None of these have titles.

I’d like to christen them instead with shifty poems, smoky strings of musical words, or better, give each a dull, quotidian name, culled from tombstones and television shows, like Doris or Louise, Fred or George. These are not the first things to live untitled. Everyday beauties, inexplicable happenstances caught in passing rarely get dubbed or designated either. The brown, seventy-year-old Ford truck with a wooden railroad tie for a bumper and license plate screwed cleanly in place. The single, red leather glove left on the bannister of the long outdoor staircase in the woods, a few drizzled drops gleaming in the bluish light of the overhead LED. The iridescent shimmer and hushed crinkle of a pink chiffon prom dress spotted under a bridge. Casual sightings: ephemeral, rare, nameless.

Dianna Molzan’s crafty ensemble here at Overduin and Kite is more people than things, a weird little gang of frames and canvases left unnamed by their creator; however, each and every one of them is quietly extraordinary. In the first room, a couple of cosmic crocodile eyes stare down an aged teenaged girl completely emptied out except for some still scrunching scrunchies, rendered soft black like a leather jacket that is more Fonz than Brando (Crayola named one of their crayons the exact same color, “Leather Jacket”). Up there in the center linger a quintet of eyeballed and pucker-lipped cigarette slim ladies, three black and two gray. A little bit goofy, those little mouths pout out some quiet joke hardly meant for a chortle or a guffaw, but simply a thin-lipped smile.

Around the corner, past a couple of real people tapping at a table, the next room hosts a party of pencil points and bite marks, smeary flowers, and nine fleshy gray cans strung from a rectangle of poplar. This party of patterns beams like prints on Pee-Chee folders and posters of Degrassi Junior High hanging in the background (from the design-forward art directors of Canadian TV). I keep thinking of this as a sleepover of teenage girls costumed in their mothers’ dresses, 1970s and 80s vintage specimens that they filched out of the mothballs and donned for some vaguely cheesy fun, worn with more glee than smirk. These are paintings with shoulder pads that are ill-fitting, but with nothing to prove aside from their own jaunty angles. Their Symbolist floral patterns might easily be cut into a sleek sheath for a wayward vamp or an evening frock for a Hausfrau, but I heard that the artist calls these flowery arrays “palette cleansers”—just a means to smear away old paint, rubbing out a brush into dreamy daubs.

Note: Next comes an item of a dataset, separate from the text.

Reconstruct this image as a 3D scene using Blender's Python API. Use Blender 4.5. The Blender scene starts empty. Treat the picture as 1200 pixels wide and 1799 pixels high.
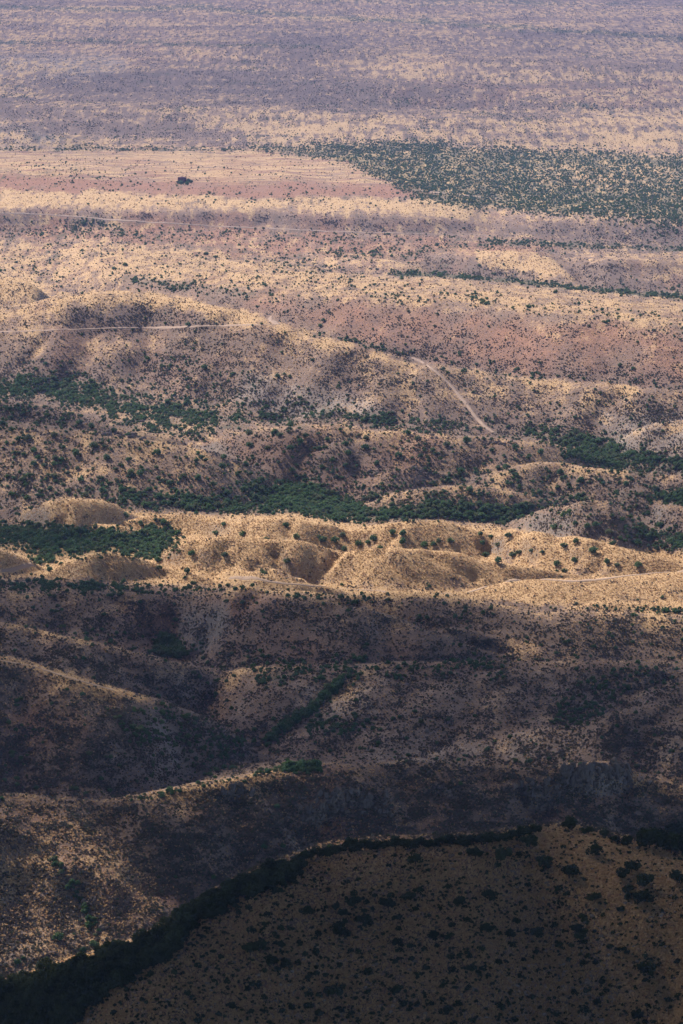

These are really paintings after all, though anything can happen in painting. The simple rules are set out with simple materials. A rectangle on a wall. Canvas, wood, paint, maybe a few staples or nails to keep it all tacked in place. That’s a painting. This simple set, this frame for a picture is the picture. Everyone always forgets about the frames, the woven fabric, easily unraveled, or the wood of the stretcher bars cut—we’re too busy trying to soak in the picture to be dazzled by expressions of emotion or precise prowess. (Though we don’t crop out the frames of paintings in photographs anymore, now do we?) But once the stage is set, anything you fill into it will be read as a painting—whether it’s those nine cans hanging with canvas strings from naked wood, or an overlapping eight points of pastel-smeary points of color (the only primary colors to be found in a muddy wash of tertiary hues throughout). The colors and shapes replicate some bit of applied art. Molzan folds the pejoratively decorative (and distinctly unhip) patterns of the defanged abstractions meant for dresses or wallpaper, folders or bed sheets (the most distant, prodigal descendants of Kazimir Malevich) back into the fine art family with sly humor and elliptical grace.

Maybe their “brushiness” reflects soft-focus in the way that old illustrations and commercial abstractions used to—an effect all but handily murdered by Adobe Photoshop’s brush tool. Maybe I really don’t want to use the word “brushy,” but rather “breathy.” Yet, nary a breath exhales from those bright red lips—still and implacable.

Though each work is a character, they aren’t alive. They are just paintings, untitled. Maybe they’re not nameless, but unnameable. Better a flicker of color soundly skirting meaning than another example of words again chasing after elusive pictures.